> _SUPPLIED DATA_:
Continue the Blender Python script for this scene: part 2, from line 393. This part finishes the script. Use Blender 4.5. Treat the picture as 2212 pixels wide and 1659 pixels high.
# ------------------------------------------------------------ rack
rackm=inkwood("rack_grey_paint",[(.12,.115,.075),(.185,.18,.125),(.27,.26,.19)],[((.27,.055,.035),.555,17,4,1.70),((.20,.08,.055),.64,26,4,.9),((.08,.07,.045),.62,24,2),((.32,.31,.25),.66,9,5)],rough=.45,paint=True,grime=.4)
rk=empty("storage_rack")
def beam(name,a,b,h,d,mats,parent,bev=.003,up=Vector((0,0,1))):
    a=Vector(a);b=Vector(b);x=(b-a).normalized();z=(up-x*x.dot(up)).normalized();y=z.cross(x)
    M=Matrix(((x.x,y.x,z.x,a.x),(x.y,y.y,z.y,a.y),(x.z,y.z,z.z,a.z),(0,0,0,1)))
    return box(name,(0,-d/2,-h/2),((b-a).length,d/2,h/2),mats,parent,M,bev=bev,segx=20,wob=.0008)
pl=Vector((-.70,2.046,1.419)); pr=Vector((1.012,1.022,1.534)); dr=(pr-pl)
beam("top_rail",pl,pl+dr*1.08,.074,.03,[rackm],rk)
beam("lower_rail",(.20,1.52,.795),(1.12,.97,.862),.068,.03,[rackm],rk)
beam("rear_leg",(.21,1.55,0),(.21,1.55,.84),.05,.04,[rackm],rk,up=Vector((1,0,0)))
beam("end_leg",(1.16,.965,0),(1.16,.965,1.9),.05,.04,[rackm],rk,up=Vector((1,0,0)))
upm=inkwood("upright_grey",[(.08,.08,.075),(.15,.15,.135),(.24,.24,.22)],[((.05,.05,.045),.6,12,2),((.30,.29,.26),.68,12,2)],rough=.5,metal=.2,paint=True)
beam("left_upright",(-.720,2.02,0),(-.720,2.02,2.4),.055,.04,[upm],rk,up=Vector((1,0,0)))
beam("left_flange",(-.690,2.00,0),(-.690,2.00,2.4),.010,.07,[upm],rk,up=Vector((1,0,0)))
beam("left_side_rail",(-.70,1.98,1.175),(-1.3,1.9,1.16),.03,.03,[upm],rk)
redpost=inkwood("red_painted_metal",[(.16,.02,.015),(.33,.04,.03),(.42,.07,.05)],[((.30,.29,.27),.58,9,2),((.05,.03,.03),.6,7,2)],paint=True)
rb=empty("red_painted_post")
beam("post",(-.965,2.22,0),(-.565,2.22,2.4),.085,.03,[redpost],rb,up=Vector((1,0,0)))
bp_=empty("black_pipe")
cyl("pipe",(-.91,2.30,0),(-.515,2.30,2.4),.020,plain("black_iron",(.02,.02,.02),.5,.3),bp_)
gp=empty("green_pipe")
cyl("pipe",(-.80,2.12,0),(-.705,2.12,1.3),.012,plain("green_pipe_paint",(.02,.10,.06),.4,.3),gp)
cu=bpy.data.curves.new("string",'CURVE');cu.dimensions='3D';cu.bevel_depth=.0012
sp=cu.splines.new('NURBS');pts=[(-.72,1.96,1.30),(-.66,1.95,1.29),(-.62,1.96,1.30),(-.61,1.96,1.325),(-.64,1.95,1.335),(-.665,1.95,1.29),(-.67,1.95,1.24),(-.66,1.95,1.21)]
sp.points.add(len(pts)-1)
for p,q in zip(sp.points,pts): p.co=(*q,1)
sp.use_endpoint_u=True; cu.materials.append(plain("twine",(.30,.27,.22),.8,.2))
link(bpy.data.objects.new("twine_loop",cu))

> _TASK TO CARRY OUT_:
Can you reproduce all the material exactly?

> _TASK OUTPUT_:
Continue the Blender Python script for this scene: part 2, from line 393. This part finishes the script. Use Blender 4.5. Treat the picture as 2212 pixels wide and 1659 pixels high.
# ------------------------------------------------------------ rack
rackm=inkwood("rack_grey_paint",[(.12,.115,.075),(.185,.18,.125),(.27,.26,.19)],[((.27,.055,.035),.555,17,4,1.70),((.20,.08,.055),.64,26,4,.9),((.08,.07,.045),.62,24,2),((.32,.31,.25),.66,9,5)],rough=.45,paint=True,grime=.4)
rk=empty("storage_rack")
def beam(name,a,b,h,d,mats,parent,bev=.003,up=Vector((0,0,1))):
    a=Vector(a);b=Vector(b);x=(b-a).normalized();z=(up-x*x.dot(up)).normalized();y=z.cross(x)
    M=Matrix(((x.x,y.x,z.x,a.x),(x.y,y.y,z.y,a.y),(x.z,y.z,z.z,a.z),(0,0,0,1)))
    return box(name,(0,-d/2,-h/2),((b-a).length,d/2,h/2),mats,parent,M,bev=bev,segx=20,wob=.0008)
pl=Vector((-.70,2.046,1.419)); pr=Vector((1.012,1.022,1.534)); dr=(pr-pl)
beam("top_rail",pl,pl+dr*1.08,.074,.03,[rackm],rk)
beam("lower_rail",(.20,1.52,.795),(1.12,.97,.862),.068,.03,[rackm],rk)
beam("rear_leg",(.21,1.55,0),(.21,1.55,.84),.05,.04,[rackm],rk,up=Vector((1,0,0)))
beam("end_leg",(1.16,.965,0),(1.16,.965,1.9),.05,.04,[rackm],rk,up=Vector((1,0,0)))
upm=inkwood("upright_grey",[(.08,.08,.075),(.15,.15,.135),(.24,.24,.22)],[((.05,.05,.045),.6,12,2),((.30,.29,.26),.68,12,2)],rough=.5,metal=.2,paint=True)
beam("left_upright",(-.720,2.02,0),(-.720,2.02,2.4),.055,.04,[upm],rk,up=Vector((1,0,0)))
beam("left_flange",(-.690,2.00,0),(-.690,2.00,2.4),.010,.07,[upm],rk,up=Vector((1,0,0)))
beam("left_side_rail",(-.70,1.98,1.175),(-1.3,1.9,1.16),.03,.03,[upm],rk)
redpost=inkwood("red_painted_metal",[(.16,.02,.015),(.33,.04,.03),(.42,.07,.05)],[((.30,.29,.27),.58,9,2),((.05,.03,.03),.6,7,2)],paint=True)
rb=empty("red_painted_post")
beam("post",(-.965,2.22,0),(-.565,2.22,2.4),.085,.03,[redpost],rb,up=Vector((1,0,0)))
bp_=empty("black_pipe")
cyl("pipe",(-.91,2.30,0),(-.515,2.30,2.4),.020,plain("black_iron",(.02,.02,.02),.5,.3),bp_)
gp=empty("green_pipe")
cyl("pipe",(-.80,2.12,0),(-.705,2.12,1.3),.012,plain("green_pipe_paint",(.02,.10,.06),.4,.3),gp)
cu=bpy.data.curves.new("string",'CURVE');cu.dimensions='3D';cu.bevel_depth=.0012
sp=cu.splines.new('NURBS');pts=[(-.72,1.96,1.30),(-.66,1.95,1.29),(-.62,1.96,1.30),(-.61,1.96,1.325),(-.64,1.95,1.335),(-.665,1.95,1.29),(-.67,1.95,1.24),(-.66,1.95,1.21)]
sp.points.add(len(pts)-1)
for p,q in zip(sp.points,pts): p.co=(*q,1)
sp.use_endpoint_u=True; cu.materials.append(plain("twine",(.30,.27,.22),.8,.2))
link(bpy.data.objects.new("twine_loop",cu))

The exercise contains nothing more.